[I don’t expect more than a couple of people to read this through to the end and I won’t blame them for giving up. I am really using this space (it’s mine after all) to archive my ongoing struggle with Sara Shagufta so that I can find everything in one place when I pick it up next as I will. And, of course, there is always the off chance that someone will pop in with helpful suggestions.]
I find Sara Shagufta (1954-1984) a particularly challenging poet and so was delighted to come across a translation of one of her poems in a volume compiled by Asif Aslam Farrukhi and Frances Pritchett, two highly respected names in Urdu studies.
Here is the translation into English. (Because Substack ruins the line formatting, I would like readers to look at it on page 153 of the volume linked above.)
THE HOUSE OF EMPTY EYES
The house of empty eyes is expensive
let me become a line of dust
God has forgotten to create
a number of people
let the sound of footsteps linger
in my desolate eyes
The taste of fire
is a lamp
and the taste of sleep
is man
pull me as tight as stone
so people won't know
I have no tongue
With God's tongue in my mouth
sometimes I become a flower
sometimes a thorn
Give the chains freedom
for man is more of a prison
than they are
I have to die alone
so
these eyes
this heart
give them to some
empty person
I started with the English version because translations are intended for those who do not know the language of the original. The translation has to stand on its own as a poem in the target language and convey some impression that the reader can interpret in his or her personal framework.
Given that Asif Aslam Farrukhi and Frances Pritchett have a deep knowledge of both Urdu and English poetry, it is reasonable to expect that together they would have extracted the maximum from the original and rendered it sensitively into English.
However, despite the availability of such expertise, there are parts of the poem that left me with no coherent images. Of course, this could be a function of the inherent complexity of the poem or of my lack of poetic sensibility. Nevertheless, that was my impression as a lay reader.

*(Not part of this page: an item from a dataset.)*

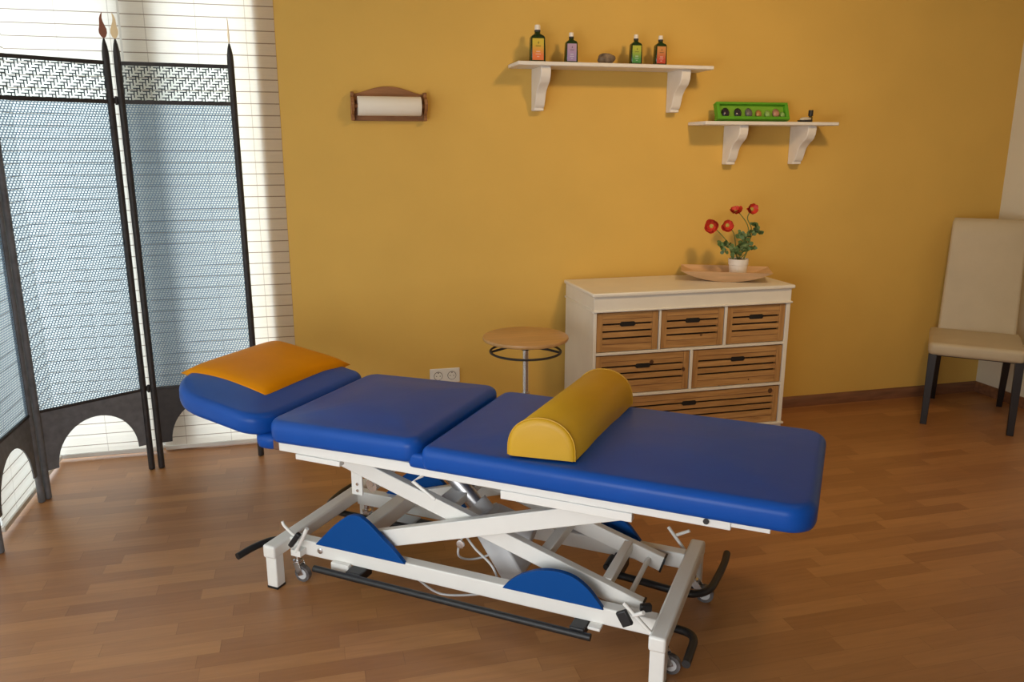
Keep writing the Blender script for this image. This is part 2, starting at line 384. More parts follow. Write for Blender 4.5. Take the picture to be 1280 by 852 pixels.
def panel(p0, p1, lfin, rfin, mats=('black_metal','black_metal','black_metal')):
    p0, p1 = Vector(p0), Vector(p1); d = p1-p0; w = d.length; a = math.atan2(d.y, d.x)
    rl = MB()
    def ring(z0, z1, a):  # one rail across the panel joined to the two side strips
        rl.box(a,w-a,-.006,.006,z0,z1)
    ring(1.846,1.862,.008); ring(1.686,1.703,.008); ring(.392,.404,.008)
    rl.box(.006,.014,-.005,.005,.392,1.862).box(w-.014,w-.006,-.005,.005,.392,1.862)
    fr = rl.build('panel', M['black_metal'], scr, bevel=.002)
    fr.location = (p0.x-scr.location.x, p0.y-scr.location.y, 0); fr.rotation_euler = (0,0,a)
    for x, pm in ((0, mats[0]), (w, mats[1])):
        q = MB().lathe([(.010,0),(.0145,.004),(.0145,1.875),(.0135,1.90),(.009,1.93),(.004,1.95),(.002,1.953)], 14, (x,0,0))
        q.build('post', M[pm], fr, smooth=40)
    MB().add([(.008,0,1.703),(w-.008,0,1.703),(w-.008,0,1.846),(.008,0,1.846)], [(0,1,2,3)]).build('coarse_weave', M['weave_coarse'], fr)
    MB().add([(.008,0,.404),(w-.008,0,.404),(w-.008,0,1.686),(.008,0,1.686)], [(0,1,2,3)]).build('fine_weave', M['weave_fine'], fr)
    pts = arc_apron(w); n = len(pts)
    # fill apron as quads between top edge and lower outline
    ap = MB(); top = .396
    low = [(.012,.128)] + list(reversed(pts[3:n-1])) + [(w-.012,.128)]
    low = sorted(low, key=lambda p: p[0])
    vs = []
    for x, z in low: vs += [(x,-.003,z),(x,-.003,top),(x,.003,z),(x,.003,top)]
    fs = []
    for i in range(len(low)-1):
        b, c = 4*i, 4*i+4
        fs += [(b,c,c+1,b+1),(b+2,b+3,c+3,c+2),(b,b+2,c+2,c),(b+1,c+1,c+3,b+3)]
    ap.add(vs, fs); ap.build('apron', M[mats[2]], fr)
    for x, fin in ((0, lfin), (w, rfin)):
        if not fin: continue
        mt, side, rot = fin
        f = MB().prism(flame(side, 0), -.0012, .0012, lambda p, z, t: (p, t, z))
        o = f.build('flame_finial', M[mt], fr); o.location = (x, 0, 1.952); o.rotation_euler = (0,0,rot)
    return fr
P_r = panel((-.747,3.918), (-.290,3.966), ('brass', -1, R(-10)), ('brass', 1, R(100)))
P_m = panel((-1.173,3.665), (-.790,3.912), ('copper', 1, R(75)), ('copper', 1, R(-20)), ('hazed_metal','black_metal','hazed_metal'))
P_l = panel((-1.205,3.172), (-1.190,3.632), ('copper', 1, R(0)), ('copper', 1, R(30)), ('hazed_metal','hazed_metal','hazed_metal'))
for z in (1.70, .40):
    h = MB().box(.455,.505,-.006,.006,z-.012,z+.012).lathe([(.006,-.018),(.006,.018)], 10, (.478,-.006,z))
    h.build('hinge', M['black_metal'], P_m, bevel=.001)
# ---------------------------------------------------------------- treatment couch
ANG = math.atan2(-.607, .795)
couch = thing('treatment_couch', 'blue padded three-section treatment couch on a white scissor-lift frame', 'massage table', (-.176, 2.637, 0), ANG)
def rrect(u0, u1, v0, v1, inset, rc, n=10):
    u0, u1, v0, v1 = u0+inset, u1-inset, v0+inset, v1-inset
    rr = rc if isinstance(rc, (list, tuple)) else [rc]*4
    out = []
    for (cu, cv, a0), r in zip(((u1,v1,0),(u0,v1,90),(u0,v0,180),(u1,v0,270)), rr):
        r = max(r-inset, .004)
        su = -1 if cu == u1 else 1; sv = -1 if cv == v1 else 1
        for k in range(n+1):
            a = R(a0+90*k/n)
            out.append((cu+su*r+r*math.cos(a), cv+sv*r+r*math.sin(a)))
        # extra points along the edge for smooth shading
    return out
def cushion(u0, u1, v0, v1, z0, z1, rc, re=.028, crown=.014, xf=None):
    mb = MB(); h = z1-z0; L = []
    xf = xf or (lambda u, v, z: (u, v, z))
    L.append([xf(u, v, z0) for u, v in rrect(u0,u1,v0,v1,.05,rc)])
    L.append([xf(u, v, z0) for u, v in rrect(u0,u1,v0,v1,.016,rc)])
    L.append([xf(u, v, z0+.006) for u, v in rrect(u0,u1,v0,v1,.006,rc)])
    L.append([xf(u, v, z0+.02) for u, v in rrect(u0,u1,v0,v1,.001,rc)])
    for k in range(0, 8):
        t = math.pi/2*k/7
        L.append([xf(u, v, z1-re+re*math.sin(t)) for u, v in rrect(u0,u1,v0,v1,re*(1-math.cos(t)),rc)])
    # gently domed top: height from a smooth function, so no creases at the corners
    cu, cv, hu, hv = (u0+u1)/2, (v0+v1)/2, (u1-u0)/2-re, (v1-v0)/2-re
    hm = min(hu, hv)
    for k in range(1, 11):
        d = re + (hm-re)*.88*(k/10)**1.3
        ring = []
        for u, v in rrect(u0,u1,v0,v1,d,[max(r, d+.03*k/10) for r in (rc if isinstance(rc, (list, tuple)) else [rc]*4)]):
            x = min(1, abs(u-cu)/hu); y = min(1, abs(v-cv)/hv)
            ring.append(xf(u, v, z1 + crown*(1-x**2.6)*(1-y**2.6)))
        L.append(ring)
    mb.loops(L)
    return mb
cushion(.588,1.722,-.008,.645,.545,.622,(.075,.05,.03,.075)).build('leg_section_cushion', M['blue_vinyl'], couch, smooth=60)
def tilt(u, v, z):  # seat section dips very slightly towards the head end
    return (u, v, z + .012*(u/.58))
cushion(.0,.578,-.006,.642,.548,.626,(.06,.06,.06,.05), crown=.02, xf=tilt).build('seat_section_cushion', M['blue_vinyl'], couch, smooth=60)
ta = R(10)
def htilt(u, v, z):  # head section raised about its hinge
    du, dz = u+.0, z-.55
    return (du*math.cos(ta) + dz*math.sin(ta)*.6 - .012, v, .548 - du*math.sin(ta) + dz*math.cos(ta))
hd = cushion(-.478,-.012,-.002,.640,.545,.622,(.05,.17,.20,.10), xf=htilt).build('head_section_cushion', M['blue_vinyl'], couch, smooth=60)
cushion(-.085,.012,.03,.61,.503,.556,.04, re=.02).build('head_hinge_cover', M['blue_vinyl'], couch, smooth=60)
cushion(.535,.625,.004,.63,.540,.592,.02, re=.012, crown=0).build('joint_cover', M['blue_vinyl'], couch, smooth=60)
# upper frame
for s in (0, 1):
    m = (lambda v: v) if not s else (lambda v: .638-v)
    q = MB(); va, vb = sorted((m(.028), m(.058))); q.box(.03,1.512,va,vb,.512,.549)
    q.build('top_rail', M['white_metal'], couch, bevel=.003)
    q = MB(); va, vb = sorted((m(.024), m(.05))); q.box(.10,.275,va,vb,.494,.512)
    q.build('rail_guide', M['white_metal'], couch, bevel=.002)
    MB().box(.845,1.245,va,vb,.486,.513).build('rail_guide', M['white_metal'], couch, bevel=.002)
    q = MB(); va, vb = sorted((m(.034), m(.06))); q.box(1.512,1.612,va-.004,vb-.004,.522,.549); q.build('rail_extension', M['white_metal'], couch, bevel=.002)
    q = MB(); q.lathe([(.008,-.004),(.008,.004)], 14, (1.447, m(.028), .528), 'y'); q.build('rail_plug', M['black_rubber'], couch)
for u in (.05,.55,.88,1.48):
    MB().box(u,u+.035,.058,.580,.515,.545).build('cross_member', M['white_metal'], couch, bevel=.003)
MB().box(.005,.03,.03,.61,.512,.546).build('hinge_block', M['brown_wood'], couch, bevel=.003)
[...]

Take, for example, the opening line — ‘The house of empty eyes is expensive’ — which left me with no image that I could turn around in my mind. Or take — ‘let the sound of footsteps linger / in my desolate eyes’ — in which I was unable to relate sound to a lingering in eyes. ‘The taste of fire / is a lamp / and the taste of sleep / is man’ — left me just as puzzled in trying to bridge the transition from the part to the whole.
And so on. There was no recourse but to refer to the original in order to try and see if that could unravel some of the puzzles.
Here is a transliteration of the original. (It can be read in Urdu and Hindi scripts on Rekhta.org.)
Khaali aaankhon ka makan
ḳhālī ā.ankhoñ kā makān mahñgā hai
mujhe miTTī kī lakīr ban jaane do
ḳhudā bahut se insān banānā bhuul gayā hai
merī sunsān ā.ankhoñ meñ aahaT rahne do
aag kā zā.iqa charāġh hai
aur niiñd kā zā.iqa insān
mujhe pattharoñ jitnā kas do
ki merī be-zabānī mash.hūr na ho
maiñ ḳhudā kī zabān muñh meñ rakhe
kabhī phuul ban jaatī huuñ aur kabhī kāñTā
zanjīroñ kī rihā.ī do
ki insān in se zyāda qaid hai
mujhe tanhā marnā hai
so ye āñkheñ ye dil
kisī ḳhālī insān ko de denā
Now, for example, when I read in the original – ‘zanjīroñ kī rihā.ī do / ki insān in se zyāda qaid hai’ – I am unable to reconcile it with its interpretation in English — ‘Give the chains freedom / for man is more of a prison / than they are’.
As I have said before, this is indeed a very difficult poem, at least for me. It is conveying an intense state of mind that does not necessarily have to translate into any coherent meaning. Yet, the images have to move the reader without which the poem would have no emotional impact. I have shared the original with a number of poets and literary critics but have drawn a blank. It seems that the poem is as much of a dilemma for others as it is for me.
So far, this is what I have been able to make of the original — seeing it as a cri de coeur about the lack of agency. (This is going to be an ongoing engagement and I would really appreciate any insights that lovers of poetry can contribute.)
Emptiness
Without eyes the world is empty
I would rather be a speck of dust
God left many humans unfinished
Let some light remain in my barren eyes
A lamp signifies fire
Sleep, the fullness of life
Turn me to stone
So none would know I'm speechless
Despite God’s word
I’m a flower now, now a thorn
There is no need for chains
Humans are self-willed prisoners
I'll die alone
Bequeath these eyes, this heart
To one without them
Your interpretation of it as a cry about the lack of agency is compelling and aligns well with the imagery and its unresolved tension.
"Set the chains free / for man is a greater prison than they.”
I must say Anjum, your translation opened up the meaning of the poem. You should do it more often.